> _Available data_

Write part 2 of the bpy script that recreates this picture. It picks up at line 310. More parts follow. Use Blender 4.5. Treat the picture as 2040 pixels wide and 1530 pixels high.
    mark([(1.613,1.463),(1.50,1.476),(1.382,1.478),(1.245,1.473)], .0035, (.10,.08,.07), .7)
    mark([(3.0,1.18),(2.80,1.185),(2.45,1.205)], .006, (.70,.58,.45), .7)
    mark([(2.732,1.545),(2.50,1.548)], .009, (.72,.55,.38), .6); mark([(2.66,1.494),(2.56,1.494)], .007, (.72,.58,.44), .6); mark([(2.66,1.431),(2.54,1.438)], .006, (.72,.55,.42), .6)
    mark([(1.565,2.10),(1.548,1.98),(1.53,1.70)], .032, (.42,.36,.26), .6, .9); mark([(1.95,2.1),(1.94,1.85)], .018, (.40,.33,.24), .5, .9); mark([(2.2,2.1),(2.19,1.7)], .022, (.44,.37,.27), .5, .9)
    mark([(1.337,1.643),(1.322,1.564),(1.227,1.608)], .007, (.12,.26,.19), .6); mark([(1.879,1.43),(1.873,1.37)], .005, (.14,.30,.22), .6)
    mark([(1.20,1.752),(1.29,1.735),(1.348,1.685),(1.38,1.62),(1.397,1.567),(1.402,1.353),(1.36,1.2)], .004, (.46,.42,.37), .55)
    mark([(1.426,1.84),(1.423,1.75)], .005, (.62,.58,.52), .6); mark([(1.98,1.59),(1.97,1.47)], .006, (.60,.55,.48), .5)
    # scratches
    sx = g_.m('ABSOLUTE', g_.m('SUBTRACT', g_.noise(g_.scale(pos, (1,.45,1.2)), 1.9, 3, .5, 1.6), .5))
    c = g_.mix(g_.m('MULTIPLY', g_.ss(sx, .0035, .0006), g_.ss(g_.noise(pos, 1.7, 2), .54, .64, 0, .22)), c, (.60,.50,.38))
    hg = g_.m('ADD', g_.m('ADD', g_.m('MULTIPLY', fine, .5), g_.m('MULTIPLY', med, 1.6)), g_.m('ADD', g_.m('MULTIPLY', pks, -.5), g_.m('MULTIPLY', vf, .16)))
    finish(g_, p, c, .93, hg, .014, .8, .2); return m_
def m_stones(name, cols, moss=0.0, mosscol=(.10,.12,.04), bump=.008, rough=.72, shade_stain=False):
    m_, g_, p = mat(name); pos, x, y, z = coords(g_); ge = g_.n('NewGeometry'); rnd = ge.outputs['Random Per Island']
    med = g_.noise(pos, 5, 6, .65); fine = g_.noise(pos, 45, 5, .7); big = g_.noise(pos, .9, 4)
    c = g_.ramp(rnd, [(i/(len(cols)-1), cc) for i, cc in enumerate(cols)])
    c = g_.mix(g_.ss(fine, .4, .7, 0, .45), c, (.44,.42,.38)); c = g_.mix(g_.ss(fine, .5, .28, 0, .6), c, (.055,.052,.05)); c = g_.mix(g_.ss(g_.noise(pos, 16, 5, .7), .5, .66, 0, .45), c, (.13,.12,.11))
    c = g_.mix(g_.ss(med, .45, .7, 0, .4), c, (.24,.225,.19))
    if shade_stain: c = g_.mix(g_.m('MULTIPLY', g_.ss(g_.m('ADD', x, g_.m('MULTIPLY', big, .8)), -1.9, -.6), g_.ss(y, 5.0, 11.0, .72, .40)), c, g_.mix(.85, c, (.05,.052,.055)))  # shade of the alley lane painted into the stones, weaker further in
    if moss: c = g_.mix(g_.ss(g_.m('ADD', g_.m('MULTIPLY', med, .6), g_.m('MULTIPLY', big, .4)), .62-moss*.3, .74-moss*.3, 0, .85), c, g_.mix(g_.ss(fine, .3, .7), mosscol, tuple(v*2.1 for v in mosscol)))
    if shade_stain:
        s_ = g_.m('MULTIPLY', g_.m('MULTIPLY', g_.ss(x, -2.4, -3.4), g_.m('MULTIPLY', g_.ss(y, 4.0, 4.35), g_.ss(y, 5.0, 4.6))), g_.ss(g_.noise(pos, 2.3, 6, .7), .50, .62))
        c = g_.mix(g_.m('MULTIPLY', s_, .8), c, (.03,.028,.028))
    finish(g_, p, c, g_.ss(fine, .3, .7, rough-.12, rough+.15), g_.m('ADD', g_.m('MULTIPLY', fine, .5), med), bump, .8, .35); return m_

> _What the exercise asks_
Write the entire listing out again, word for word.

> _Exercise answer_
Write part 2 of the bpy script that recreates this picture. It picks up at line 310. More parts follow. Use Blender 4.5. Treat the picture as 2040 pixels wide and 1530 pixels high.
    mark([(1.613,1.463),(1.50,1.476),(1.382,1.478),(1.245,1.473)], .0035, (.10,.08,.07), .7)
    mark([(3.0,1.18),(2.80,1.185),(2.45,1.205)], .006, (.70,.58,.45), .7)
    mark([(2.732,1.545),(2.50,1.548)], .009, (.72,.55,.38), .6); mark([(2.66,1.494),(2.56,1.494)], .007, (.72,.58,.44), .6); mark([(2.66,1.431),(2.54,1.438)], .006, (.72,.55,.42), .6)
    mark([(1.565,2.10),(1.548,1.98),(1.53,1.70)], .032, (.42,.36,.26), .6, .9); mark([(1.95,2.1),(1.94,1.85)], .018, (.40,.33,.24), .5, .9); mark([(2.2,2.1),(2.19,1.7)], .022, (.44,.37,.27), .5, .9)
    mark([(1.337,1.643),(1.322,1.564),(1.227,1.608)], .007, (.12,.26,.19), .6); mark([(1.879,1.43),(1.873,1.37)], .005, (.14,.30,.22), .6)
    mark([(1.20,1.752),(1.29,1.735),(1.348,1.685),(1.38,1.62),(1.397,1.567),(1.402,1.353),(1.36,1.2)], .004, (.46,.42,.37), .55)
    mark([(1.426,1.84),(1.423,1.75)], .005, (.62,.58,.52), .6); mark([(1.98,1.59),(1.97,1.47)], .006, (.60,.55,.48), .5)
    # scratches
    sx = g_.m('ABSOLUTE', g_.m('SUBTRACT', g_.noise(g_.scale(pos, (1,.45,1.2)), 1.9, 3, .5, 1.6), .5))
    c = g_.mix(g_.m('MULTIPLY', g_.ss(sx, .0035, .0006), g_.ss(g_.noise(pos, 1.7, 2), .54, .64, 0, .22)), c, (.60,.50,.38))
    hg = g_.m('ADD', g_.m('ADD', g_.m('MULTIPLY', fine, .5), g_.m('MULTIPLY', med, 1.6)), g_.m('ADD', g_.m('MULTIPLY', pks, -.5), g_.m('MULTIPLY', vf, .16)))
    finish(g_, p, c, .93, hg, .014, .8, .2); return m_
def m_stones(name, cols, moss=0.0, mosscol=(.10,.12,.04), bump=.008, rough=.72, shade_stain=False):
    m_, g_, p = mat(name); pos, x, y, z = coords(g_); ge = g_.n('NewGeometry'); rnd = ge.outputs['Random Per Island']
    med = g_.noise(pos, 5, 6, .65); fine = g_.noise(pos, 45, 5, .7); big = g_.noise(pos, .9, 4)
    c = g_.ramp(rnd, [(i/(len(cols)-1), cc) for i, cc in enumerate(cols)])
    c = g_.mix(g_.ss(fine, .4, .7, 0, .45), c, (.44,.42,.38)); c = g_.mix(g_.ss(fine, .5, .28, 0, .6), c, (.055,.052,.05)); c = g_.mix(g_.ss(g_.noise(pos, 16, 5, .7), .5, .66, 0, .45), c, (.13,.12,.11))
    c = g_.mix(g_.ss(med, .45, .7, 0, .4), c, (.24,.225,.19))
    if shade_stain: c = g_.mix(g_.m('MULTIPLY', g_.ss(g_.m('ADD', x, g_.m('MULTIPLY', big, .8)), -1.9, -.6), g_.ss(y, 5.0, 11.0, .72, .40)), c, g_.mix(.85, c, (.05,.052,.055)))  # shade of the alley lane painted into the stones, weaker further in
    if moss: c = g_.mix(g_.ss(g_.m('ADD', g_.m('MULTIPLY', med, .6), g_.m('MULTIPLY', big, .4)), .62-moss*.3, .74-moss*.3, 0, .85), c, g_.mix(g_.ss(fine, .3, .7), mosscol, tuple(v*2.1 for v in mosscol)))
    if shade_stain:
        s_ = g_.m('MULTIPLY', g_.m('MULTIPLY', g_.ss(x, -2.4, -3.4), g_.m('MULTIPLY', g_.ss(y, 4.0, 4.35), g_.ss(y, 5.0, 4.6))), g_.ss(g_.noise(pos, 2.3, 6, .7), .50, .62))
        c = g_.mix(g_.m('MULTIPLY', s_, .8), c, (.03,.028,.028))
    finish(g_, p, c, g_.ss(fine, .3, .7, rough-.12, rough+.15), g_.m('ADD', g_.m('MULTIPLY', fine, .5), med), bump, .8, .35); return m_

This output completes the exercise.